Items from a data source
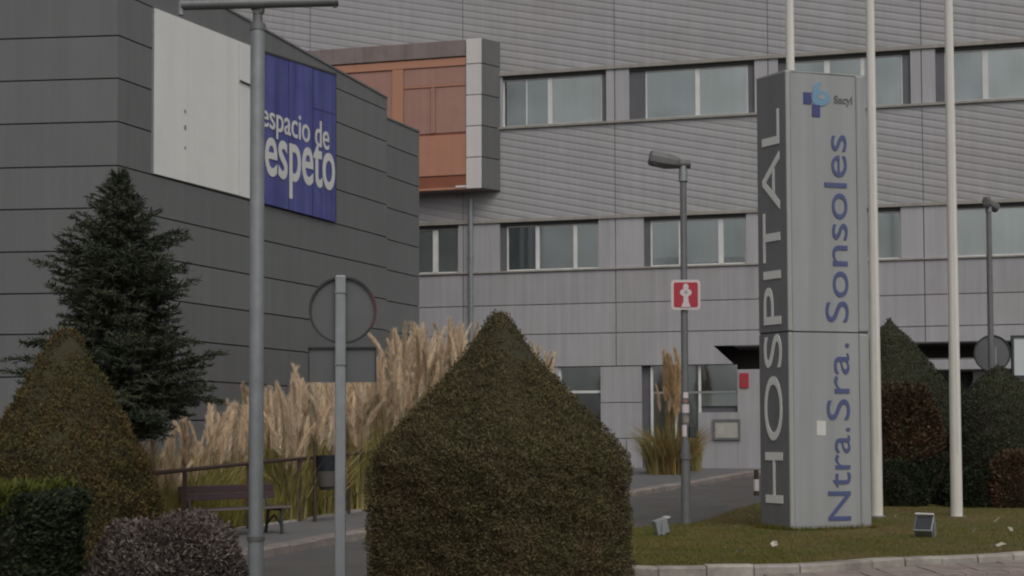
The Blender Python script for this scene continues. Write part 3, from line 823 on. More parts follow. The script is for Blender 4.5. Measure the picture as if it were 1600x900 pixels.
# keep the three base corners, vertical edges
tot = empty('hospital_totem', (cM.x, cM.y, cM.z), 0, 'tall grey prism sign reading HOSPITAL Ntra. Sra. Sonsoles on the lawn', 'sign')
Hm = topM - cM.z
pM, pR, pL = Vector((0, 0)), (cR - cM).xy, (cL - cM).xy
pB = pL + pR * .95
def inset(p, c, k): return c + (p - c) * k
cc = (pM + pR + pL + pB) / 4
FR = Frame(cM.x, cM.y, pR.x, pR.y); lenR = pR.length
FL = Frame(cL.x, cL.y, -pL.x, -pL.y); lenL = pL.length
mb = MB(); mb.plan([tuple(inset(p, cc, .975)) for p in (pM, pR, pB, pL)], -.05, Hm - .03); mb.build('core', M['joint'], tot)
def build_tot(frame, off, mbx, name, material, bevel=0.0):
    c, s = frame.ux, frame.uy
    mbx.v = [(x * c - y * s + off.x, x * s + y * c + off.y, z) for x, y, z in mbx.v]
    return mbx.build(name, material, tot, bevel=bevel)
z0 = 0.0
hs_ = at(1235, 518, cM.y).z - cM.z
ed_ = .10
for a, b in ((-.05, hs_ - .012), (hs_ + .012, Hm)):
    mb = MB(); mb.wb(.0, .085, a, b, -.05, .012); build_tot(FR, Vector((0, 0)), mb, 'corner_trim', M['mono_edge'], .02)
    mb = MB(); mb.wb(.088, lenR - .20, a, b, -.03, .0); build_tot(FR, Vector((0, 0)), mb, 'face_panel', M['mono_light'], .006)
    mb = MB(); mb.wb(lenR - .197, lenR, a, b, -.05, .016); build_tot(FR, Vector((0, 0)), mb, 'corner_trim', M['mono_light'], .03)
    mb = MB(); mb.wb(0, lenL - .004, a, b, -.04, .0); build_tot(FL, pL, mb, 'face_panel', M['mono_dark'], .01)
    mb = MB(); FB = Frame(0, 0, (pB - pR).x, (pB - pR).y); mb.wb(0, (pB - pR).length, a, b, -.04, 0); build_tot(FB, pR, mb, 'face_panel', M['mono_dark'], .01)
mb = MB(); mb.plan([tuple(inset(p, cc, 1.0)) for p in (pM, pR, pB, pL)], Hm - .028, Hm + .012); mb.build('top_plate', M['mono_edge'], tot)
mb = MB(); mb.plan([tuple(inset(p, cc, 1.04)) for p in (pM, pR, pB, pL)], -.15, .01); mb.build('footing', M['sidewalk'], tot)
FRz, FLz = cM.z, cM.z
_cc = [tuple((cc + (p_ - cc) * 1.06 + cM.xy)) for p_ in (pM, pR, pB, pL)]
tuft_ring(_cc, 3500, .10)
def ruR(px, py): u, v = FR.uv(px, py); return u, v - FRz
def ruL(px, py): u, v = FL.uv(px, py); return u, v - FLz
def tot_text(frame, off, body, q, material, bold, norm=None, w=.001):
    o = lettering('lettering', body, q, w, material, tot, .014, bold, norm)
    c, s = frame.ux, frame.uy
    for v in o.data.vertices:
        x, y, z = v.co; v.co = (x * c - y * s + off.x, x * s + y * c + off.y, z)
    return o
# reading bottom to top: start = bottom, text-up = to the left
ub0, ub1 = ruL(1221, 500)[0], ruL(1194, 500)[0]
vb0, vb1 = ruL(1209, 786)[1], ruL(1203, 173)[1]
tot_text(FL, pL, 'HOSPITAL', [(ub0, vb0), (ub0, vb1), (ub1, vb1), (ub1, vb0)], M['white_text'], -.004)
ub0, ub1 = ruR(1326, 500)[0], ruR(1289, 500)[0]
words = (('Ntra', 813, 680), ('.', 674, 668), ('Sra', 656, 552), ('.', 543, 536), ('Sonsoles', 503, 211))
for body, yb, yt_ in words:
    q0, q1 = ruR(1310, yb)[1], ruR(1310, yt_)[1]
    tot_text(FR, Vector((0, 0)), body, [(ub0, q0), (ub0, q1), (ub1, q1), (ub1, q0)], M['blue_text'], -.002, (-.01, .71))
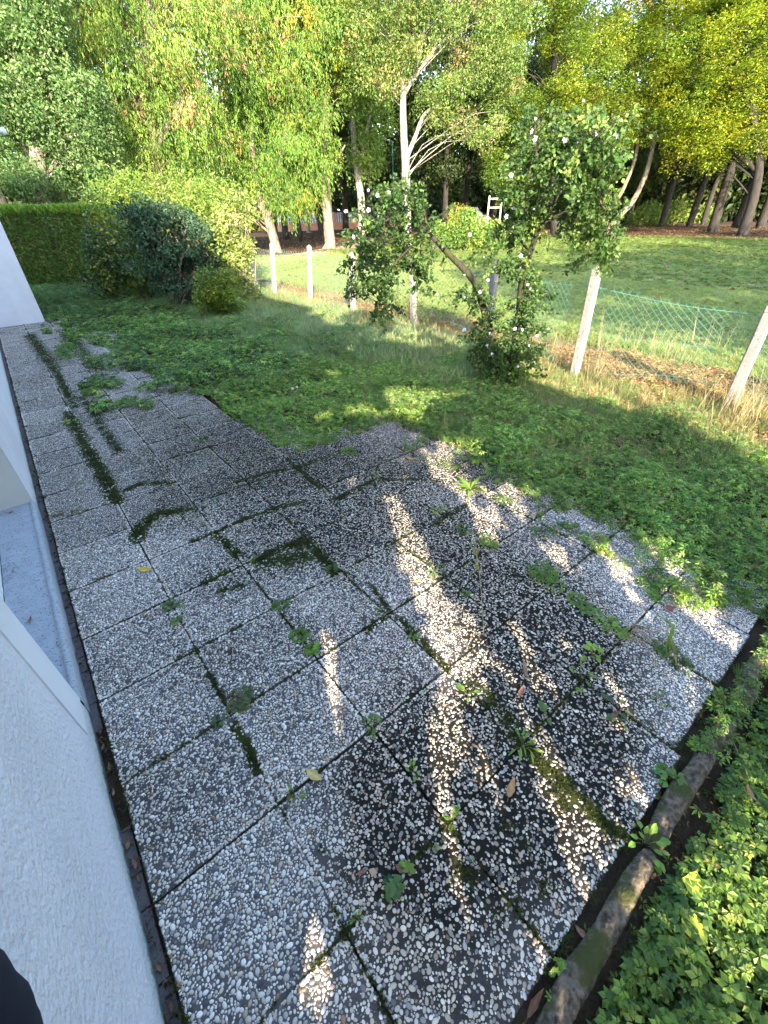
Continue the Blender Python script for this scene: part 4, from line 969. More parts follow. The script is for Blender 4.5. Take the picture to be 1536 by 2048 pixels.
def fence_mesh():
    b0 = PTOP[0][0]; t = empty('wire_fence', (6.3, 5, 0), 'green plastic-coated chain-link mesh stretched along the concrete posts', 'fence'); off = np.array([6.3, 5, 0])
    bx = [np.array([b[0]+.06, b[1], 0]) for b, _ in PTOP]; th = [min(1.16, tp[2]-.13) for b, tp in PTOP]; lean = [(tp-b)/tp[2] for b, tp in PTOP]
    bx.append(np.array([6.9, 14.6, 0])); th.append(1.1); lean.append(np.array([0, 0, 1.]))
    ys = np.array([p[1] for p in bx]); xs = np.array([p[0] for p in bx]); order = np.argsort(ys); ys, xs = ys[order], xs[order]; th = np.array(th)[order]; lx = np.array([l[0] for l in lean])[order]; ly = np.array([l[1] for l in lean])[order]
    s = np.concatenate([[0], np.cumsum(np.hypot(np.diff(xs), np.diff(ys)))])
    def pos(u, v):    # u along the fence (m), v height 0..1
        X = np.interp(u, s, xs); Y = np.interp(u, s, ys); Ht = np.interp(u, s, th); seg = np.interp(u, s, np.arange(len(s))); fr_ = seg-np.floor(seg); sag = .045*np.sin(fr_*math.pi)
        bot = .10+.06*np.sin(u*1.1)+.05*np.sin(u*2.7+1); z = bot+(Ht-sag-bot)*v
        bow = .03*np.sin(fr_*math.pi)*np.sin(v*math.pi)+.012*np.sin(u*5+v*4)
        return np.stack([X+np.interp(u, s, lx)*z+bow, Y+np.interp(u, s, ly)*z, z], -1)
    mb = MB(); cell = .095; ncell = 22; Lt = s[-1]; g = (.12,.32,.27); g2 = (.22,.36,.32)
    for k in range(int(Lt/cell)):
        for sgn in (1, -1):
            vv = np.linspace(0, 1, 9); u = k*cell+(vv if sgn > 0 else 1-vv)*ncell*cell/2*1.0
            keep = (u >= 0) & (u <= Lt)
            if keep.sum() < 2: continue
            q = pos(u[keep], vv[keep]); mid = u.mean()
            mb.tube(q-off, .0021, 3, g if mid < 7.2 else g2, cap=False)
    # knuckles standing up along the top
    for k in range(int(Lt/cell)):
        u = k*cell; a = pos(np.array([u]), np.array([1.]))[0]
        for sg in (-1, 1): mb.tube(np.array([a, a+np.array([.004, sg*.018+rs.normal()*.003, .034+rs.normal()*.004])])-off, .0015, 3, g if u < 7.2 else g2, cap=False)
    mb.build('mesh', M_METAL, t, False)
    mb = MB()
    for v in (.985, .5, .06):
        u = np.linspace(0, Lt, 160); q = pos(u, np.full(160, v)); mb.tube(q-off, .0026 if v > .9 else .0016, 4, g, cap=False)
    mb.build('straining_wire', M_METAL, t, True)
fence_mesh()

# =====================================================================
# PARK OBJECTS
# =====================================================================
LB = [((.17,.27,.05), 5), ((.11,.20,.045), 3), ((.26,.34,.07), 2)]
shrub('laurel_bush', 'large rounded bright green bush at the far side of the lawn, between the crowns', 'bush', [(925,466,34,34,34),(950,474,36,28,26),(905,480,22,22,14),(975,478,30,26,20)], 30, 90, .55, .13, LB, 'round', T_leaf(.45), 6, r0=.03)
shrub('laurel_bush', 'small pale green bush beside the stone block', 'bush', [(872,470,16,20,14)], 30.5, 80, .4, .12, LB, 'round', T_leaf(.45), 4, r0=.03)
shrub('laurel_bush', 'bright green bush seen through the stems of the flowering shrub', 'bush', [(1035,474,34,24,22),(1000,476,22,20,12)], 32, 90, .5, .13, LB, 'round', T_leaf(.45), 5, r0=.03)
shrub('yellow_bush', 'small yellow-leaved bush behind the large green one', 'bush', [(914,436,13,13,14)], 44, 90, .6, .15, [((.45,.38,.04), 4), ((.3,.33,.04), 2)], 'round', T_leaf(.45), 4, r0=.03)
shrub('garden_hedge', 'low sunlit hedge in front of the brick building', 'hedge', [(490,440,46,10,30),(530,438,24,9,14)], 70, 120, 1.0, .28, [((.25,.30,.08), 4), ((.33,.28,.13), 2)], 'round', T_leaf(.5), 4, r0=.03)
for px, py, rx, ry, D, lab in ((1290,432,26,12,64,'sunlit bushes left of the thin dark trunks'),(1345,430,30,14,66,'pale bushes between the far right-hand trunks'),(1400,432,20,9,72,'small sunlit bush under the yellow canopy'),(1060,440,24,12,58,'bush in the sun behind the shrub stems')):
    shrub('wild_bush', lab, 'bush', [(px,py,rx,ry,26)], D, 90, .9, .26, [((.24,.32,.07), 4), ((.16,.25,.05), 3), ((.34,.36,.1), 1)], 'round', T_leaf(.5), 4, r0=.04)
# wooden climbing frame
def climbing():
    D = 40; b = foot(980, D); t = empty('play_ladder', (b[0], b[1], 0), 'pale wooden frame of two posts and two bars behind the green bushes', 'climbing frame'); off = np.array([b[0], b[1], 0]); wood = (.62,.57,.50)
    A0, A1 = up(972, 462, D), up(979, 393, D); B0, B1 = up(997, 462, D+.3), up(1004, 392, D+.3)
    for a, c in ((A0, A1), (B0, B1)):
        d = (c-a)/(c[2]-a[2]); g = a-d*(a[2]+.1); m = MB(); m.tube(np.array([g, c, c+d*.06])-off, [.065, .06, .04], 8, wood); m.build('post', M_PAINT, t, True)
    for f in (.93, .68):
        m = MB(); m.tube(np.array([A0+(A1-A0)*f, B0+(B1-B0)*f])-off, .05, 8, wood); m.build('bar', M_PAINT, t, True)
climbing()
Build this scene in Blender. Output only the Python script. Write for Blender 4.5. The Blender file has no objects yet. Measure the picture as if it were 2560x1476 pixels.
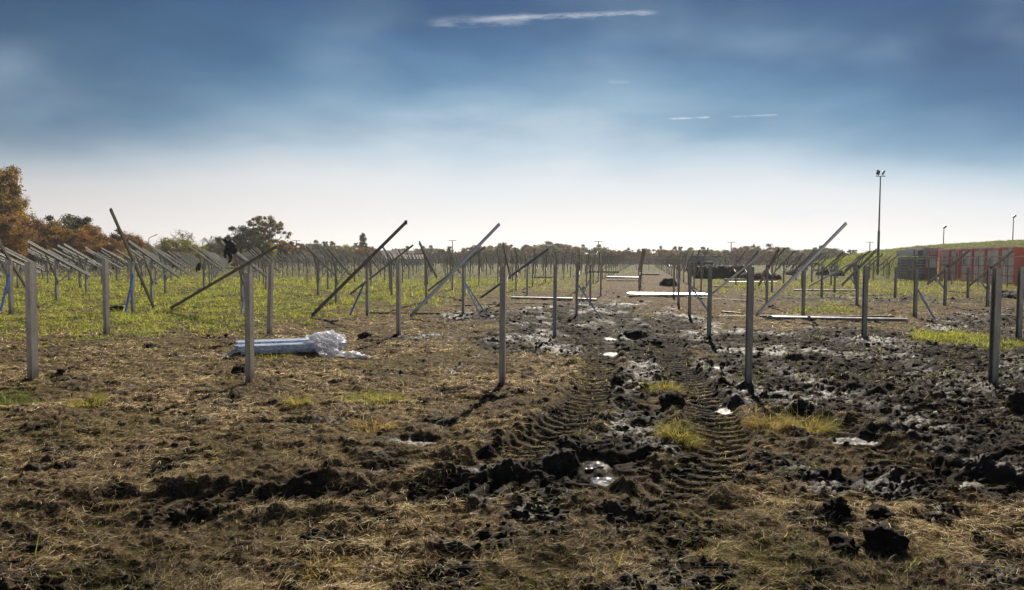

Directions for this task –
Give again, please, precisely the lines that begin the records and run through the line with "mb = MB(); mb.wb(0, lenL" in it, keeping both end lines and dropping any pictures.

Result of the task –
The Blender Python script for this scene continues. Write part 3, from line 823 on. More parts follow. The script is for Blender 4.5. Measure the picture as if it were 1600x900 pixels.
# keep the three base corners, vertical edges
tot = empty('hospital_totem', (cM.x, cM.y, cM.z), 0, 'tall grey prism sign reading HOSPITAL Ntra. Sra. Sonsoles on the lawn', 'sign')
Hm = topM - cM.z
pM, pR, pL = Vector((0, 0)), (cR - cM).xy, (cL - cM).xy
pB = pL + pR * .95
def inset(p, c, k): return c + (p - c) * k
cc = (pM + pR + pL + pB) / 4
FR = Frame(cM.x, cM.y, pR.x, pR.y); lenR = pR.length
FL = Frame(cL.x, cL.y, -pL.x, -pL.y); lenL = pL.length
mb = MB(); mb.plan([tuple(inset(p, cc, .975)) for p in (pM, pR, pB, pL)], -.05, Hm - .03); mb.build('core', M['joint'], tot)
def build_tot(frame, off, mbx, name, material, bevel=0.0):
    c, s = frame.ux, frame.uy
    mbx.v = [(x * c - y * s + off.x, x * s + y * c + off.y, z) for x, y, z in mbx.v]
    return mbx.build(name, material, tot, bevel=bevel)
z0 = 0.0
hs_ = at(1235, 518, cM.y).z - cM.z
ed_ = .10
for a, b in ((-.05, hs_ - .012), (hs_ + .012, Hm)):
    mb = MB(); mb.wb(.0, .085, a, b, -.05, .012); build_tot(FR, Vector((0, 0)), mb, 'corner_trim', M['mono_edge'], .02)
    mb = MB(); mb.wb(.088, lenR - .20, a, b, -.03, .0); build_tot(FR, Vector((0, 0)), mb, 'face_panel', M['mono_light'], .006)
    mb = MB(); mb.wb(lenR - .197, lenR, a, b, -.05, .016); build_tot(FR, Vector((0, 0)), mb, 'corner_trim', M['mono_light'], .03)
    mb = MB(); mb.wb(0, lenL - .004, a, b, -.04, .0); build_tot(FL, pL, mb, 'face_panel', M['mono_dark'], .01)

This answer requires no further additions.